Beach Boys – “God only knows”
Vale la pena citare per intero Paul Mc Cartney: “”God only knows” è una delle poche canzoni che mi fanno piangere tutte le volte che la sento. In realtà è solamente una canzone d’amore, ma è fatta in maniera eccezionale. Mostra il genio di Brian Wilson. Una volta mi è capitato di eseguirla con lui e devo confessare che durante il sound-check sono scoppiato in lacrime. Già cantarla mi fa perdere la testa, figuriamoci cantarla al suo fianco”. Parole definitive, pronunciate qualche anno fa dal più grande songwriter del nostro tempo. Forse in ritardo, forse per sopire un po’ di senso di colpa.
Wilson c’era impazzito sui Beatles, scarafaggi osannati per avere cambiato la storia della musica pop, mentre lui veniva archiviato come capo di una banda di ragazzi da spiaggia, spensierati bamboccioni del surf. Con “Pet sounds”, album concettuoso e complesso del 1966, aveva voluto dimostrare la sua superiorità. Dentro c’era incastonato questo gioiello, fatto di accordi diminuiti che non si finisce mai di rimpiangere, uso sapiente dei bassi rivolti, cori polifonici: soluzioni armoniche sofisticate per realizzare il semplice risultato della bellezza.

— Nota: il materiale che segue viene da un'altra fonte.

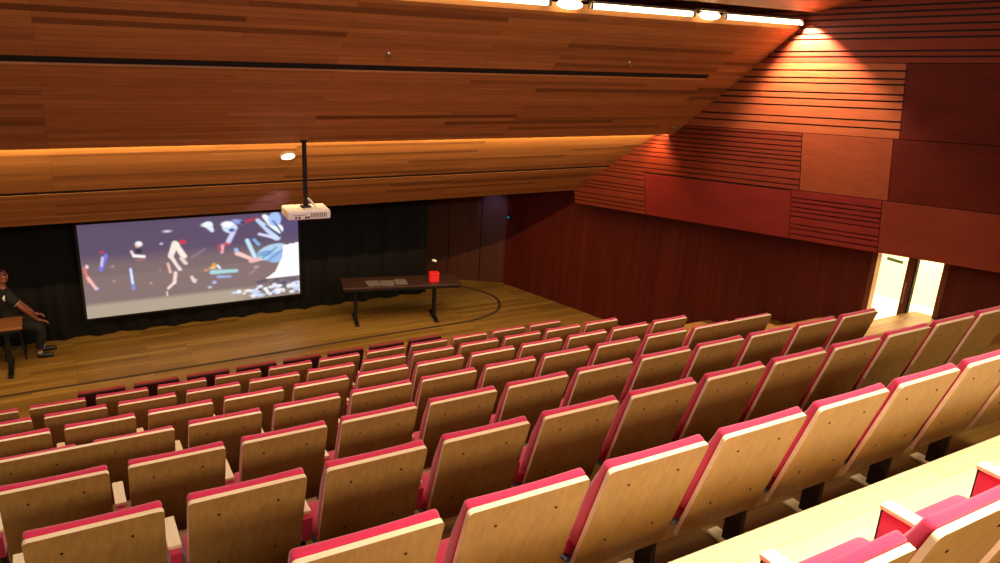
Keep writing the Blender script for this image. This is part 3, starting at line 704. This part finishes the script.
def make_seat(width=WID, wide=False, screws=True, face='veneer', rim='edge', cloth='fabric'):
    root = bpy.data.objects.new('auditorium_seat' if not wide else 'wide_auditorium_seat', None); COL.objects.link(root); root.empty_display_size = .1
    bmx = back_mat()
    b = bmesh.new(); rounded_panel(b, width, .59, .02, .018, bmx); p = link('backrest_panel', b, [M[face], M[rim]], root)
    if screws:
        for x in ((-.12, .12) if not wide else (-.4, -.16, .16, .4)):
            for z in (-.105, -.42):
                b = bmesh.new(); bmesh.ops.create_cone(b, cap_ends=True, segments=10, radius1=.0055, radius2=.0055, depth=.003, matrix=bmx @ Matrix.Translation((x, -.001, z)) @ Matrix.Rotation(math.pi/2, 4, 'X'))
                link('screw', b, M['screw'], p)
    cols = [0] if not wide else [-PITCH/2, PITCH/2]
    w = WID-.008
    for cx in cols:
        b = bmesh.new()
        topz = .006 if not wide else -.010
        vs = box(b, (cx-w/2, .021, -.46), (cx+w/2, .085, topz), None, .016, 3)
        bmesh.ops.subdivide_edges(b, edges=[e for e in b.edges if e.calc_length() > .2], cuts=7, use_grid_fill=True)
        for v in b.verts:
            fx = max(0, 1-((v.co.x-cx)/(w/2))**2)
            dz = min(1, max(0, -v.co.z/.2)); kk = .60+.40*dz*dz*(3-2*dz)
            v.co.y = .021+(v.co.y-.021)*kk
            if v.co.y > .05: v.co.y += .012*fx*dz
            if v.co.z > -.02: v.co.z -= .008*fx
            v.co = bmx @ v.co
        link('back_cushion', b, M[cloth], root, True)
        b = bmesh.new(); box(b, (cx-w/2+.004, .205, .355), (cx+w/2-.004, .455, .44), None, .03, 3)
        bmesh.ops.subdivide_edges(b, edges=[e for e in b.edges if e.calc_length() > .15], cuts=4, use_grid_fill=True)
        for v in b.verts:
            if v.co.z > .41: v.co.z += .014*max(0, 1-((v.co.x-cx)/(w/2))**2)*max(0, math.sin(math.pi*(v.co.y-.205)/.25))
        link('seat_cushion', b, M['fabric'], root, True)
        b = bmesh.new(); box(b, (cx-w/2, .215, .335), (cx+w/2, .475, .354), None, .004, 1); box(b, (cx-.03, .47, .337), (cx+.03, .488, .352), None, .003, 1)
        link('seat_pan', b, M['grey'], root)
    return root
def make_arm(root, x):
    b = bmesh.new()
    prism(b, [(.20, .40), (.37, .38), (.415, .40), (.415, .53), (.40, .538), (.17, .538)], x-.022, x+.022)
    a = link('armrest', b, M['fabric'], root)
    b = bmesh.new(); box(b, (x-.028, .20, .539), (x+.028, .425, .558), None, .004, 2); link('arm_cap', b, M['birch'], a)
    b = bmesh.new(); box(b, (x-.024, .4155, .40), (x+.024, .4205, .538), None, .001, 1); link('front_strip', b, M['black'], a)
    b = bmesh.new(); prism(b, [(.26, .0), (.36, .0), (.35, .40), (.26, .40)], x-.014, x+.014)
    lg = link('leg', b, M['seatleg'], root)
    b = bmesh.new(); box(b, (x-.04, .14, .0), (x+.04, .44, .022), None, .006, 1); link('foot', b, M['birch'], lg)
AX = -WID/2-(PITCH-WID)/2
def copy_tree(o, parent=None):
    c = o.copy(); COL.objects.link(c)
    if parent: c.parent = parent
    for ch in list(o.children): copy_tree(ch, c)
    return c
p_near = make_seat(screws=True); make_arm(p_near, AX)
p_near_end = copy_tree(p_near); make_arm(p_near_end, -AX)
p_far = make_seat(screws=False); make_arm(p_far, AX)
p_far_end = copy_tree(p_far); make_arm(p_far_end, -AX)
p_wide = make_seat(width=WID+PITCH, wide=True, screws=True); make_arm(p_wide, AX-PITCH/2)
p_wide_end = copy_tree(p_wide); make_arm(p_wide_end, -AX+PITCH/2)
p_front = make_seat(screws=False, face='maroon', rim='maroon', cloth='maroon_pad'); make_arm(p_front, AX)
p_front_end = copy_tree(p_front); make_arm(p_front_end, -AX)
protos = [p_front, p_front_end, p_near, p_near_end, p_far, p_far_end, p_wide, p_wide_end]
first_used = set()
ORD = ['first', 'second', 'third', 'fourth', 'fifth', 'sixth', 'seventh', 'eighth', 'ninth', 'tenth', 'eleventh', 'twelfth']
RN = {1: 'front row at the stage', 2: 'second row from the stage', 3: 'third row from the stage', 4: 'fourth row from the stage',
      5: 'fifth row from the stage', 6: 'sixth row from the stage', 7: 'seventh row from the stage', 8: 'long row nearest the viewer', 9: 'short cut-off bottom right row'}
KS = {1: range(0, 8), 2: range(-1, 11), 3: range(-1, 11), 4: range(-1, 11), 5: range(0, 8), 6: range(-1, 11), 7: range(0, 12), 8: range(-1, 7), 9: range(-1, 2)}
EXTRA9 = [-5, -4, -3, -2, 2, 3, 4]      # neighbours of the cut-off row, outside the photo; they shade the row below
def place(proto, x, row, label, grp):
    if id(proto) not in first_used: first_used.add(id(proto)); o = proto
    else: o = copy_tree(proto)
    o.location = (x, ROWS[row][0], FZ[row]); o['label'] = label; o['category'] = 'seat'; o['group'] = grp
for r in range(1, 10):
    Y, Z, X0 = ROWS[r]; ks = list(KS[r]); n = len(ks)
    grp = ('maroon-backed' if r == 1 else 'wood-backed crimson')+' seats of the '+RN[r]
    for j, k in enumerate(ks):
        last = (j == n-1 and r not in (5, 8, 9))
        proto = ((p_near_end if last else p_near) if r >= 5 else (p_far_end if last else p_far))
        if r == 1: proto = p_front_end if last else p_front
        if r == 9:
            lab = ['crimson seat at bottom right whose wooden back only shows its top right corner', 'crimson seat at bottom right with its wooden back rounded at the left corner', 'crimson seat cushion in the bottom right corner, cut by the right edge'][j]
        elif r == 8:
            lab = 'wood-backed crimson seat, %s from the left in the %s' % (ORD[j], RN[r])
        else:
            c = n-1-j
            if r == 1: lab = 'dark maroon-backed seat, %s from the right end of the %s' % (ORD[c], RN[r])
            elif r == 5: lab = 'wood-backed seat, %s leftward from the wide right panel, %s' % (ORD[c], RN[r])
            else: lab = 'wood-backed crimson seat, %s from the right end of the %s' % (ORD[c], RN[r])
            if c == 0 and r == 1: lab = 'dark maroon-backed seat at the right end of the front row at the stage'
        place(proto, X0+PITCH*k+WID/2, r, lab, grp)
    if r == 9:
        for k in EXTRA9:
            place(p_near, X0+PITCH*k+WID/2, 9, 'crimson seat of the bottom right row, %s seat %s the edge of the photo' % ((ORD[-2-k], 'leftward past') if k < 0 else (ORD[k-2], 'rightward past')), grp)
    if r == 5:
        place(p_wide, X0+PITCH*(-1.5)+WID/2, 5, 'double-width wood-backed seat at the left end of the fifth row', 'double-width seats of the fifth row')
        place(p_wide_end, X0+PITCH*8.5+WID/2+.02, 5, 'double-width wood-backed seat at the right end of the fifth row', 'double-width seats of the fifth row')
for p in protos:
    if id(p) not in first_used:
        for c in list(p.children_recursive): bpy.data.objects.remove(c)
        bpy.data.objects.remove(p)

# ------------------------------------------------------------------ lights
def area(name, loc, target, sx, sy, power, col, spread=180):
    l = bpy.data.lights.new(name, 'AREA'); l.shape = 'RECTANGLE'; l.size = sx; l.size_y = sy; l.energy = power; l.color = col; l.spread = math.radians(spread)
    o = bpy.data.objects.new(name, l); COL.objects.link(o); o.location = loc
    o.rotation_euler = (V(target)-V(loc)).to_track_quat('-Z', 'Y').to_euler(); return o
def spot(name, loc, target, power, col, angle, blend=.6, r=.03):
    l = bpy.data.lights.new(name, 'SPOT'); l.energy = power; l.color = col; l.spot_size = math.radians(angle); l.spot_blend = blend; l.shadow_soft_size = r
    o = bpy.data.objects.new(name, l); COL.objects.link(o); o.location = loc
    o.rotation_euler = (V(target)-V(loc)).to_track_quat('-Z', 'Y').to_euler(); return o
WARM = (1, .76, .5); WARM2 = (1, .84, .64)
area('strip_lamp', W(3.5, 7.22, .26), W(3.5, 5.0, -3.0), 10.4, .06, 190, WARM2, 170)
area('cove_lamp', W(1.0, 9.285, -1.372), W(1.0, 9.95, -1.74), 15.4, .03, 330, (1, .68, .30), 180)
area('house_lamp', W(2.5, -3.2, 1.35), W(2.5, 3.5, -1.8), 9.0, .5, 350, WARM2, 150)
area('house_lamp_middle', W(2.5, 3.0, 1.45), W(2.5, 3.3, -2.6), 9.0, .5, 50, WARM2, 160)
area('tier_fill', W(3.2, 1.12, 1.2), W(3.2, 1.16, -2), 4.2, .12, 66, (1, .93, .70), 50)  # added lamp without a fixture, brightens the nearest tread
spot('wall_washer', cp(4.2, 3.09, .21), cp(4.45, 0, -.35), 1300, (1, .68, .48), 96, .5, .02)
spot('wall_washer_far', cp(1.85, 1.36, .16), cp(1.75, 0, -.2), 30, (1, .36, .14), 100, .8, .02)
area('corridor_lamp', wp(6.2, DZ1+.25, .9), wp(6.2, DZ0, .9), 1.4, .8, 190, (1, .88, .64))
spot('blue_beam', W(7.55, 13.15, -2.75), W(7.98, 13.66, -3.6), 60, (.22, .3, 1), 46, .9, .03)
area('stage_fill', W(2.5, 11.45, -2.30), W(2.5, 11.75, -5.15), 11, .2, 42, (1, .9, .5), 130)  # unseen lamp added to lift the stage floor
spot('screen_spill', W(2.9, 9.5, -2.2), W(2.66, 11.05, -2.55), 160, (.30, .28, 1), 24, 1, .05)
w = bpy.data.worlds.new('world'); SC.world = w; w.use_nodes = True
w.node_tree.nodes['Background'].inputs[0].default_value = (1, .62, .42, 1); w.node_tree.nodes['Background'].inputs[1].default_value = .05

# ------------------------------------------------------------------ camera
cam = bpy.data.cameras.new('camera'); co = bpy.data.objects.new('camera', cam); COL.objects.link(co)
R = ((0.864756, -0.499453, 0.052392), (0.111414, 0.292528, 0.949744), (0.489678, 0.81546, -0.308611))
mw = Matrix(((R[0][0], R[1][0], -R[2][0], 0), (R[0][1], R[1][1], -R[2][1], 0), (R[0][2], R[1][2], -R[2][2], 0), (0, 0, 0, 1)))
mw.translation = (0, 0, ZO); co.matrix_world = mw
cam.sensor_width = 36; cam.sensor_fit = 'HORIZONTAL'; cam.lens = 767.143/1000*36; cam.clip_start = .05; cam.clip_end = 100
SC.camera = co
SC.view_settings.view_transform = 'Standard'; SC.view_settings.look = 'None'; SC.view_settings.exposure = 0
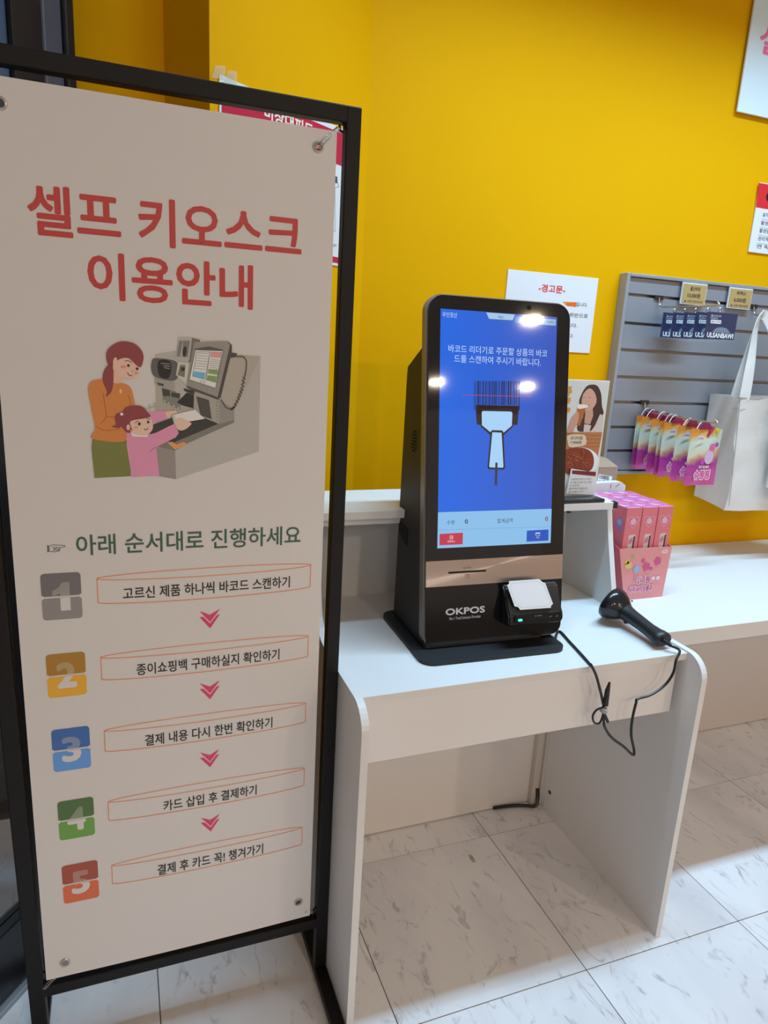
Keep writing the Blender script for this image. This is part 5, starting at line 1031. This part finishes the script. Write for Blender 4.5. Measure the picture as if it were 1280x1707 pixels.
for r in range(4):
    for c_ in range(3):
        loc = (1.2195+c_*0.0508 + (r*0.0015), 1.3925+r*0.0448, 0.8032 + (0.001 if r % 2 else 0)); lab = 'pink product carton, %s of the %s in the display tray' % (colsn[c_], rows[r])
        if c_ == 0 and r == 0: crt.location = loc; crt['label'] = lab
        else: copy_tree(crt, loc, lab)

# ------------------------------------------------------------------ slatted wall panel
sw = thing('slatwall_panel', 'grey metal slatted display panel mounted on the yellow wall', 'wall panel', (2.0, 1.76, 0.98))
X0, X1, Z0, Z1, YF = 1.408, 2.65, 0.978, 1.568, 1.745
slots = [1.512, 1.431, 1.353, 1.273, 1.197, 1.120, 1.046]
M_slat = mat('grey_slat', (0.31, 0.325, 0.365), 0.38, metal=0.25, spec=0.5)
edges = [Z1-0.008] + slots + [Z0+0.006]
for i in range(8):
    zt2 = edges[i] - (0.004 if i else 0); zb2 = edges[i+1] + (0.004 if i < 7 else 0)
    bm = bm_new(); prism(bm, [(YF+0.002, zt2), (YF+0.002, zb2+0.001), (YF+0.005, zb2), (YF+0.012, zb2), (YF+0.012, zt2)], lambda u, v, w_: Vector((w_, u, v)), X0+0.001, X1-0.001); obj('slat', bm, M_slat, sw)
bm = bm_new(); box(bm, X0, X1, YF+0.020, YF+0.028, Z0+0.002, Z1-0.002); obj('backing', bm, mat('slot_back', (0.50, 0.44, 0.40), 0.35, metal=0.5), sw)
for z in slots:
    bm = bm_new(); box(bm, X0+0.001, X1-0.001, YF+0.010, YF+0.020, z-0.0042, z-0.0030); obj('slot_lip', bm, M_alu, sw)
bm = bm_new(); box(bm, X0-0.012, X0, YF-0.006, 1.7745, Z0-0.006, Z1+0.004, 0.002, 2); obj('frame_edge', bm, M_alu, sw)
bm = bm_new(); box(bm, X1, X1+0.012, YF-0.006, 1.7745, Z0-0.006, Z1+0.004, 0.002, 2); obj('frame_edge', bm, M_alu, sw)
bm = bm_new(); box(bm, X0, X1, YF-0.006, 1.7745, Z1-0.006, Z1+0.004, 0.002, 2); obj('frame_edge', bm, M_alu, sw)
bm = bm_new(); box(bm, X0, X1, YF-0.006, 1.7745, Z0-0.006, Z0+0.004, 0.002, 2); obj('frame_edge', bm, M_alu, sw)
# hooks
M_hook = mat('dark_hook', (0.05, 0.05, 0.055), 0.35, metal=0.6)
def hook(x, z, y1, lab, drop=0.0):
    t = thing('display_hook', lab, 'hook', (x, YF, z), 'hooks on the slatted panel')
    bm = bm_new(); box(bm, x-0.016, x+0.016, YF-0.003, YF+0.008, z-0.005, z+0.007, 0.001, 1); obj('clip_plate', bm, M_hook, t)
    bm = bm_new(); tube(bm, spline([(x, YF-0.002, z), (x, YF-0.006, z-0.018-drop), (x, YF-0.018, z-0.026-drop), (x, YF-0.05, z-0.027-drop), (x, y1, z-0.027-drop), (x, y1-0.008, z-0.018-drop)], 5), 0.0022, 8); obj('prong', bm, M_steel, t, True)
    return t
hook(1.525, 1.510, 1.525, 'metal hook carrying the navy packets on the slatted panel')
hook(1.528, 1.198, 1.470, 'metal hook carrying the colourful pouches on the slatted panel')
hook(1.905, 1.510, 1.56, 'metal hook carrying the canvas tote bags on the slatted panel')
# price tags
M_gold = mat('gold_card', (0.52, 0.35, 0.13), 0.5); M_clear = mat('clear_plastic', (0.72, 0.74, 0.78), 0.15, spec=0.6)
for (xa, l1, l2, lab) in ((1.602, '울산바위', '10,000원', 'gold price tag reading 10,000 on the slatted panel above the navy packets'), (1.788, '에코백(소)', '6,000원', 'gold price tag reading 6,000 on the slatted panel left of the bag hook')):
    t = thing('price_tag', lab, 'price tag', (xa+0.045, 1.737, 1.5), 'gold price tags on the slatted panel')
    bm = bm_new(); box(bm, xa-0.002, xa+0.094, 1.7355, 1.7405, 1.498, 1.561, 0.0006, 1); obj('holder', bm, M_clear, t)
    bm = bm_new(); box(bm, xa+0.001, xa+0.091, 1.7345, 1.7356, 1.502, 1.557); cd = obj('gold_card', bm, M_gold, t)
    bm = bm_new(); f_ = lambda u, v, w_: Vector((u, 1.7344-w_, v))
    put_text(bm, l1, (xa+0.028, 1.538, xa+0.066, 1.551), f_, LAYER, 0.02); put_text(bm, l2, (xa+0.020, 1.517, xa+0.070, 1.532), f_, LAYER, 0.02)
    put_text(bm, '▲ 신한기업머천트', (xa+0.010, 1.5045, xa+0.082, 1.511), f_, LAYER, 0.01); obj('tag_lettering', bm, mat('brown_ink', (0.05, 0.03, 0.02), 0.5), cd)
# navy packets
def make_packet():
    t = thing('hanging_packet', '', 'packet', (0, 0, 0), 'navy packets on the upper hook')
    bm = bm_new(); box(bm, -0.002, 0.108, -0.0012, 0.0012, -0.072, 0.0, 0.001, 1); body = obj('card', bm, mat('navy_card', (0.012, 0.016, 0.075), 0.4), t)
    f_ = lambda u, v, w_: Vector((u, -0.0013-w_, v))
    bm = bm_new(); put_text(bm, '울산바위', (0.010, -0.013, 0.046, -0.008), f_, LAYER, 0.02); put_text(bm, 'ULSAN', (0.010, -0.0185, 0.036, -0.0145), f_, LAYER, 0.03, 0)
    put_text(bm, 'ULSANBAWI', (0.006, -0.0690, 0.102, -0.0550), f_, 3*LAYER, 0.05, 1); put_poly(bm, rrect(0.012, -0.031, 0.050, -0.021, 0.002, 3), f_, LAYER, 1); put_text(bm, '울산 바위', (0.015, -0.029, 0.047, -0.0235), f_, 2*LAYER, 0, 2)
    obj('card_lettering', bm, [mat('pale_ink', (0.6, 0.65, 0.75), 0.4), mat('white_ink', (0.82, 0.84, 0.86), 0.4), mat('navy_ink', (0.02, 0.02, 0.06), 0.4)], body)
    bm = bm_new(); random.seed(5); prof_ = [(0.024, -0.054), (0.030, -0.046), (0.040, -0.041), (0.055, -0.039), (0.072, -0.041), (0.084, -0.048), (0.090, -0.054)]; put_poly(bm, prof_, f_, LAYER, 0)
    for i in range(6): put_line(bm, [(0.032+i*0.009, -0.054), (0.036+i*0.008, -0.046), (0.040+i*0.006, -0.042)], 0.0008, f_, 2*LAYER, 1)
    obj('hill_print', bm, [mat('slate_print', (0.14, 0.20, 0.26), 0.4), mat('pale_ink', (0, 0, 0))], body)
    bm = bm_new(); box(bm, -0.005, 0.111, -0.0022, -0.0016, -0.080, 0.004)
    bm2 = bm; obj('clear_sleeve', bm2, mat('clear_film', (0.6, 0.65, 0.8), 0.12, alpha=0.02), t, label='clear plastic sleeve')
    bm = bm_new(); ring(bm, (0.040, 0, 0.006), (0, 1, 0.3), 0.006, 0.001, 14, 6); obj('hang_ring', bm, M_steel, t, True)
    return t
pk = make_packet(); ords = ['frontmost', 'second', 'third', 'fourth', 'rearmost']
for i, y in enumerate((1.545, 1.587, 1.630, 1.672, 1.712)):
    loc = (1.527-0.001*i, y, 1.468); lab = 'navy packet with a hill picture, %s of five on the upper hook' % ords[i]
    if i == 0: pk.location = loc; pk['label'] = lab
    else: copy_tree(pk, loc, lab, (0, 0, 0.03*((i % 3)-1)))
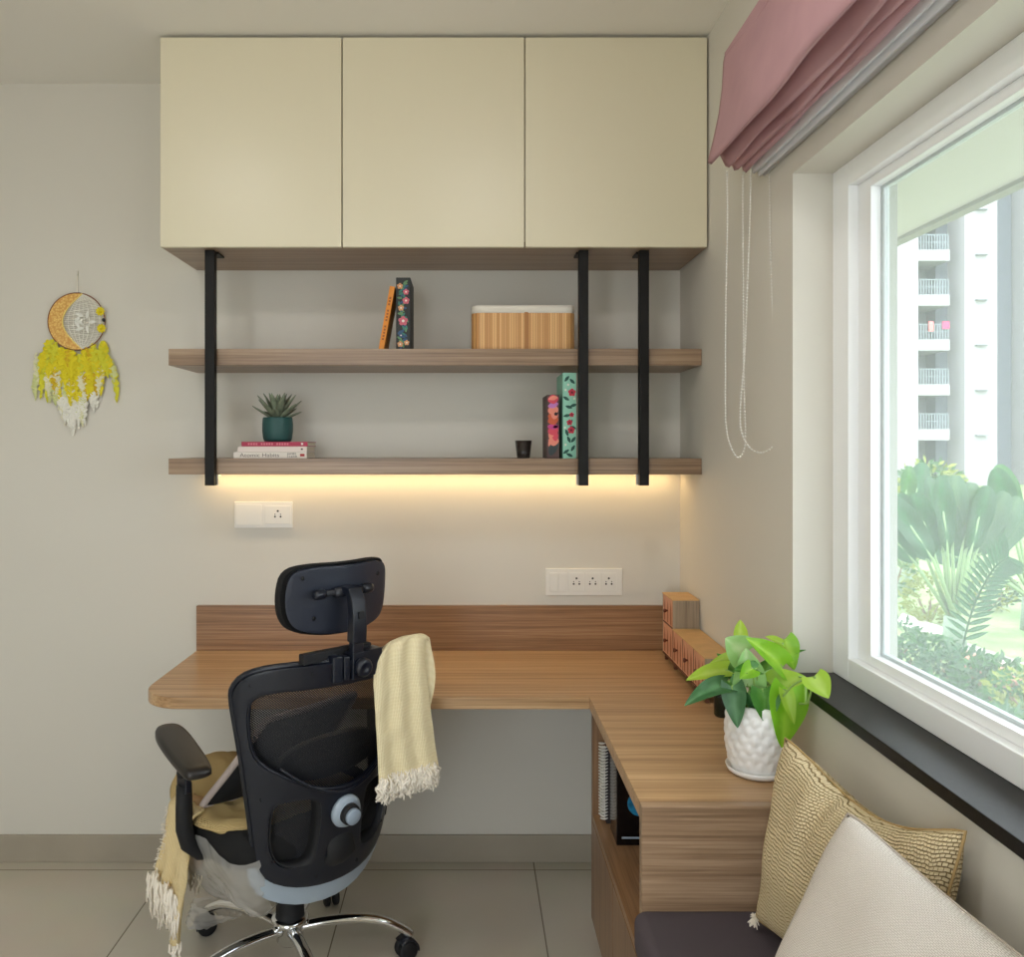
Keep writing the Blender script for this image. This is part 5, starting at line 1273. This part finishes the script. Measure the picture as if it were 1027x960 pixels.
# ================================================================ LIGHT
w = bpy.data.worlds.new('sky'); bpy.context.scene.world = w; w.use_nodes = True
bg = w.node_tree.nodes['Background']; bg.inputs['Color'].default_value = (.87, .945, 1.0, 1); bg.inputs['Strength'].default_value = 2.35
def light(name, typ, loc, rot, energy, col=(1, 1, 1), **kw):
    l = bpy.data.lights.new(name, typ); l.energy = energy; l.color = col
    for k, v in kw.items(): setattr(l, k, v)
    o = bpy.data.objects.new(name, l); C.objects.link(o); o.location = loc; o.rotation_euler = rot; return o
light('sun', 'SUN', (0, 0, 10), (math.radians(48), 0, math.radians(-28)), .8, (1, .96, .88), angle=.1)
# ceiling lamps added out of view to brighten the room
for k, (x, y) in enumerate(((-1.05, 1.1), (.05, 1.0), (-.7, -.5))):
    t = thing('fill_ceiling_light', ('added round fill light on the ceiling between the desk and the plain wall', 'added round fill light on the ceiling beside the window', 'added round fill light on the ceiling at the back of the room')[k], 'light', (x, y, ZC), 'added ceiling fill lights')
    obj('lamp_ring', lathe([(.11, 0), (.125, 0), (.125, -.018), (.11, -.018), (.11, 0)], (x, y, ZC), 32), M['white'], t, smooth=True)
    obj('lamp_diffuser', lathe([(0, -.075), (.045, -.070), (.08, -.056), (.102, -.036), (.11, -.010)], (x, y, ZC), 32), emit('lamp_glow_%d' % k, (1, .965, .93, 1), 18), t)
# window daylight portal: the world light that comes through the window and the rear opening added for light
pl = light('rear_opening_daylight', 'AREA', (-1.0, YF - .02, 1.25), (math.radians(90), 0, 0), 20, shape='RECTANGLE', size=1.4, size_y=2.2); pl.data.cycles.is_portal = True
pl2 = light('window_daylight', 'AREA', (.97, 1.08, 1.45), (0, math.radians(90), 0), 20, shape='RECTANGLE', size=1.0, size_y=1.5); pl2.data.cycles.is_portal = True

# ================================================================ CAMERA
cam = bpy.data.cameras.new('camera'); co = bpy.data.objects.new('camera', cam); C.objects.link(co)
co.location = CAM; co.rotation_euler = (PI / 2, 0, 0)
cam.sensor_fit = 'HORIZONTAL'; cam.sensor_width = 36; cam.lens = 36 * FPX / 1027
cam.shift_x = (1027 / 2 - CX) / 1027; cam.shift_y = -(960 / 2 - CY) / 1027
cam.clip_start = .02; cam.clip_end = 300
sc_ = bpy.context.scene; sc_.camera = co
sc_.view_settings.view_transform = 'Standard'; sc_.view_settings.look = 'None'; sc_.view_settings.exposure = 1.05; sc_.view_settings.gamma = 1; sc_.view_settings.use_curve_mapping = False
sc_.cycles.use_denoising = True; sc_.cycles.max_bounces = 10; sc_.cycles.diffuse_bounces = 6; sc_.cycles.transparent_max_bounces = 16; sc_.cycles.sample_clamp_indirect = 6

In periferia, da questa parte dell’oceano, si sapeva poco dei tormenti di Wilson. La voglia di trasgressione si esauriva preferendo l’aggressiva “Let’s spend the night together” alla mielosa “Michelle“. Solo un anno dopo, con l’arrivo delle “buone vibrazioni“, si cominciò a capire che l’America non erano i pipponi di Bob Dylan o (dio scampi) di Joan Baez, specchietti per le allodole, buoni per cantare la litania dell'”altra America”, contrapposta ai cattivi, imperialisti e guerrafondai. La vera America erano loro, i BB. Vitalisti, solari, contraddittori, sempre in cerca di qualcosa.